The chute turned out to be a very dicey class III route with lots of loose rock and scree that made it impossible to maneuver on two feet without sliding or tumbling uncontrollably down several hundred feet of edgy granite. The final portion of this section was climbing down the last 10 feet of vertical rock face with very few handholds that were not loose rock. We were glad to be safely out of that section of the descent. We affectionately named the route simply “Suck” or “Death Chute”. This is not a recommended route. 

We still had another mile of loose talus before reaching what more closely resembled a hiking trail.  The most interesting part of this portion of the trail was that the talus we were walking across is actually a rock glacier.
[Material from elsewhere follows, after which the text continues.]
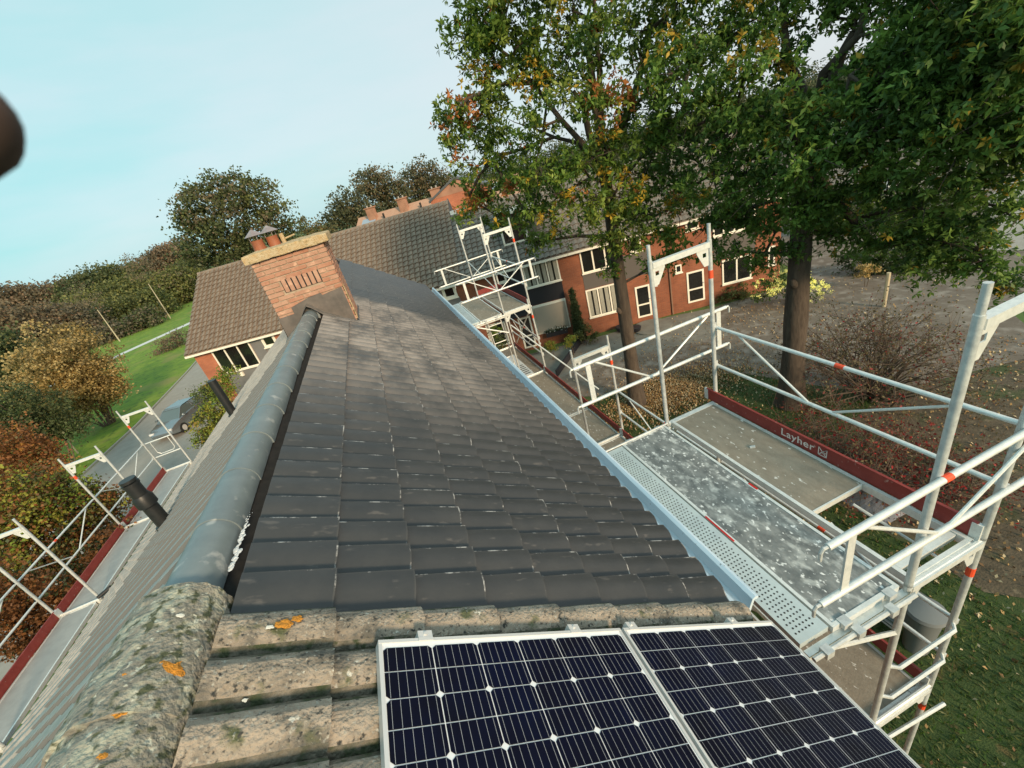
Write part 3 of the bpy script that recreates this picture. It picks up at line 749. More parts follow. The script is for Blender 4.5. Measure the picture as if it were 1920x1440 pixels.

A rock glacier looks like a glacier made from rock. Geologists believe rock glaciers may have started as an ice glacier but as talus fell from the mountain onto the glacier it eventually formed into talus cemented together by permafrost. It’s a formation commonly found in this Wilderness Study Area, but unusual to the rest of the Rocky Mountains. 

It wasn’t long before we made our way back to the forest - tall pine and sporadic aspen groves, the forest floor covered with the colors of fall and even some late season flowers. The trail also passes an old abandon log cabin. 

We were back at the trailhead by 5pm. The final part of the trail was a view of bright autumn colors against the sun approaching its set behind Handies. Perfect ending to a beautiful day! We had over 4000 feet elevation gain and nearly 10.5 miles of trail. 

Dinner, a few beers, a warm campfire, and conversation among good people ended our Fall Gathering 2015. It really is the best time of year.